There is one more aspect of hiding the internal structure of atomic actions: atomic actions can have benevolent side effects. A common example is an audit log, where atomic actions that run into trouble record the nature of the detected failure and the recovery sequence for later analysis. One might think that when a failure leads to backing out, the audit log should be rolled back too, but rolling it back would defeat its purpose—the whole point of an audit log is to record details about the failure. The important point is that the audit log is normally a private record of the layer that implemented the atomic action; in the normal course of operation it is not visible above that layer, so there is no requirement to roll it back. (A separate atomicity requirement is to ensure that the log entry that describes a failure is complete and not lost in the ensuing recovery.)
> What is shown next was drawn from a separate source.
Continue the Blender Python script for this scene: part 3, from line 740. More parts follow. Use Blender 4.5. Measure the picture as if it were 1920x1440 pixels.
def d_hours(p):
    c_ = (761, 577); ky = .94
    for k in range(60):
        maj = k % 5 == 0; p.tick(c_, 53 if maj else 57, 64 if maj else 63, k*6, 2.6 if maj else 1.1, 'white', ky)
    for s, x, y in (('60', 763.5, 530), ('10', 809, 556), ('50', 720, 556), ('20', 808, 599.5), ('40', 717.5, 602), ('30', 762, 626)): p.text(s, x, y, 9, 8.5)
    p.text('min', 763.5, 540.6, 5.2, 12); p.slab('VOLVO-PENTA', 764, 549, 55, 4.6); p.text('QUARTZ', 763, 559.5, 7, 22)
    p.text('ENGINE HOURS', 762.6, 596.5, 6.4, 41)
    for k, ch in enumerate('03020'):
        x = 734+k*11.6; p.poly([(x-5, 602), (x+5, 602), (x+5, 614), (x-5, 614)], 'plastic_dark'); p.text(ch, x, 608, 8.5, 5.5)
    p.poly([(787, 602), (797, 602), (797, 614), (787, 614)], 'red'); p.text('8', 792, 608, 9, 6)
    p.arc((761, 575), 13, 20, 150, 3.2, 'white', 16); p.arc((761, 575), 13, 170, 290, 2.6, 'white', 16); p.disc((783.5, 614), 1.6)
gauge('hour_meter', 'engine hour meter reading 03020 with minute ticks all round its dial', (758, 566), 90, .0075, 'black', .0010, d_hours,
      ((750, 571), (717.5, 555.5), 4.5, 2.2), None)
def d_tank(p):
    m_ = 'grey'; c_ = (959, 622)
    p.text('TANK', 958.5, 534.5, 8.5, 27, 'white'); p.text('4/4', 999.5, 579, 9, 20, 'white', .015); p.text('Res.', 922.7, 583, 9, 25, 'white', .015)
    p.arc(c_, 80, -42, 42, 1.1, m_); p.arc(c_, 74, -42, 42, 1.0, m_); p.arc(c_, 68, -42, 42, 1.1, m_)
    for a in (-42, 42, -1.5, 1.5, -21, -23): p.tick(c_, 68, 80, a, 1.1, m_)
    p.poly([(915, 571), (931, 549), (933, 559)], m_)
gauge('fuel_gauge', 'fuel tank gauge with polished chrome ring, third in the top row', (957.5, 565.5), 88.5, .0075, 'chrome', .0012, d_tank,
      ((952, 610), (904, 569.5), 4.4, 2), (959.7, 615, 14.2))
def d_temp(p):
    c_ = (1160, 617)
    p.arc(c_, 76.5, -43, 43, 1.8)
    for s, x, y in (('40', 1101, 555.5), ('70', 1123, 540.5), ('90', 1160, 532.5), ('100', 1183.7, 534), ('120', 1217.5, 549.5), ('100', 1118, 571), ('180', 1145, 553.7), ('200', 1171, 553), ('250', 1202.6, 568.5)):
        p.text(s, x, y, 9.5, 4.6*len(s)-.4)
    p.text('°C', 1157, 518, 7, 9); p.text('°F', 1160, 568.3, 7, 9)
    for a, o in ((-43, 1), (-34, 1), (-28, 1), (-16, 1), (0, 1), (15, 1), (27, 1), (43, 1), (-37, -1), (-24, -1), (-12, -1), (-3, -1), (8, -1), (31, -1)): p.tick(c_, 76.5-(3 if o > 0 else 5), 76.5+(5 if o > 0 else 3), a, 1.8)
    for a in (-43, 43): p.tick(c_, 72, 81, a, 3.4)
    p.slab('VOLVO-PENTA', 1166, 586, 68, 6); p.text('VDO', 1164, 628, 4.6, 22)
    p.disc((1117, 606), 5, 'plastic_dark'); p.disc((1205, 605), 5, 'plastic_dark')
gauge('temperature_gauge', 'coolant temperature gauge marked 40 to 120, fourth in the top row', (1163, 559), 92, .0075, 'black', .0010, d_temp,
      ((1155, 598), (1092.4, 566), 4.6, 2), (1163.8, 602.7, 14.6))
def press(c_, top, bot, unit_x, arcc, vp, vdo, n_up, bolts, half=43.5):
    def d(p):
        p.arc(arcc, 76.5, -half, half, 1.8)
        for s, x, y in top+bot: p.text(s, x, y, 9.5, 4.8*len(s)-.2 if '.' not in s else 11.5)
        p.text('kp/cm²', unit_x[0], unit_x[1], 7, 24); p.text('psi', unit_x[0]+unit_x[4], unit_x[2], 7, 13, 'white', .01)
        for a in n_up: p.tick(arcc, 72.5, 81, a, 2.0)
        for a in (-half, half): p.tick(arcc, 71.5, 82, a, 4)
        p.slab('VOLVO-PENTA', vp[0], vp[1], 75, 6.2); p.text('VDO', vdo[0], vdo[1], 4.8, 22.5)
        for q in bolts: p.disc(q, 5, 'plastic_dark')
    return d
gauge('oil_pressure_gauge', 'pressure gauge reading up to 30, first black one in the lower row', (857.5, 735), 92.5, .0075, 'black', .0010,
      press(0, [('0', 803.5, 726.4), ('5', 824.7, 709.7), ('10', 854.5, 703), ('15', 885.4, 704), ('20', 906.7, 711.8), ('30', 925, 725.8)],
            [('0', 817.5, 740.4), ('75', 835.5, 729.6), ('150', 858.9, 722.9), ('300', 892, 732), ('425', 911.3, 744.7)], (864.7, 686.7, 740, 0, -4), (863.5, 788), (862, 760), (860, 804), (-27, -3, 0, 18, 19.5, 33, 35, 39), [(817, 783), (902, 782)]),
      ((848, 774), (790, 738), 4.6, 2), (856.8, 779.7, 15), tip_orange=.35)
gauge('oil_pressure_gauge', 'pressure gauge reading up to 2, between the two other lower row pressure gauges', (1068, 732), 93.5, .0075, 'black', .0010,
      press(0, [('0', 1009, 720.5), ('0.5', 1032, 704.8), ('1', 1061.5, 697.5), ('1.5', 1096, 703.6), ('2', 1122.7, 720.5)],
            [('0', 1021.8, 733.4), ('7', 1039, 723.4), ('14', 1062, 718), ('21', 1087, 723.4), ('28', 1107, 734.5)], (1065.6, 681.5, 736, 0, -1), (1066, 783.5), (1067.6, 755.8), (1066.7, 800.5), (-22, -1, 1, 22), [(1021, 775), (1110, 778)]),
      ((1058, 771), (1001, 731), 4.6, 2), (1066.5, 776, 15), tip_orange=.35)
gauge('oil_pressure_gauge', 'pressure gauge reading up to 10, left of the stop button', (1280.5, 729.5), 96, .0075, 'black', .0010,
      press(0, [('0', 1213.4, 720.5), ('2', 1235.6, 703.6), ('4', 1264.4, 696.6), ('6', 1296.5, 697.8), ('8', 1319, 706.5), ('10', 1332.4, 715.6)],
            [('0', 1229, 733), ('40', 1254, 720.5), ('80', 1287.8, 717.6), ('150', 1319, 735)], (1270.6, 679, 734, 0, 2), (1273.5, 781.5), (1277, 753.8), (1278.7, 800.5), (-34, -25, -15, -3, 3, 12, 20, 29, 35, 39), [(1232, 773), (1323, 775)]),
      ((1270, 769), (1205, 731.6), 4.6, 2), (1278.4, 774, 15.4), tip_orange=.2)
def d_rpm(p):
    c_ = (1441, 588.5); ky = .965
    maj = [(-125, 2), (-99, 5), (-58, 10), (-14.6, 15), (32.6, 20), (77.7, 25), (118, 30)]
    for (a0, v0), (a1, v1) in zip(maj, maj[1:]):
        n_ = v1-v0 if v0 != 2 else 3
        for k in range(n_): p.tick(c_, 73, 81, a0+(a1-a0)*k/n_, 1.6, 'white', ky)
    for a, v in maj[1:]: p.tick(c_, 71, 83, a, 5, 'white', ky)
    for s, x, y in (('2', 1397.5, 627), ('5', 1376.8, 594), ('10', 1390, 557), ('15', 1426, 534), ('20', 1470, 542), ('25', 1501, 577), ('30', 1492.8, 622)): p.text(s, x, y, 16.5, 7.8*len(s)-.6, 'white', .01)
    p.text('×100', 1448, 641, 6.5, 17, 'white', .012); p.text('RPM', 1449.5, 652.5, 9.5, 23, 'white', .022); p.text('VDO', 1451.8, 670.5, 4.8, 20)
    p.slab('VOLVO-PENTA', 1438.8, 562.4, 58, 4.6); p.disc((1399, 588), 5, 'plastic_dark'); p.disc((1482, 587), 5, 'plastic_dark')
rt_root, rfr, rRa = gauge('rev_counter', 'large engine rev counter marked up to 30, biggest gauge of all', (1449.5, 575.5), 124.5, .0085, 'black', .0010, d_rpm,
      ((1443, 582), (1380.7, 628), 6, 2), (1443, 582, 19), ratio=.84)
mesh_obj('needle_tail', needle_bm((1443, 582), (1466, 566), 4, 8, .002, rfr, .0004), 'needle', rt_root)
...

Another example of a benevolent side effect is performance optimization. For example, in a high-performance data management system, when an upper layer atomic action asks the data management system to insert a new record into a file, the data management system may decide as a performance optimization that now is the time to rearrange the file into a better physical order. If the atomic action fails and aborts, it need ensure only that the newly-inserted record be removed; the file does not need to be restored to its older, less efficient, storage arrangement. Similarly, a lower-layer cache that now contains a variable touched by the atomic action does not need to be cleared and a garbage collection of heap storage does not need to be undone. Such side effects are not a problem, as long as they are hidden from the higher-layer client of the atomic action except perhaps in the speed with which later actions are carried out, or across an interface that is intended to report performance measures or failures.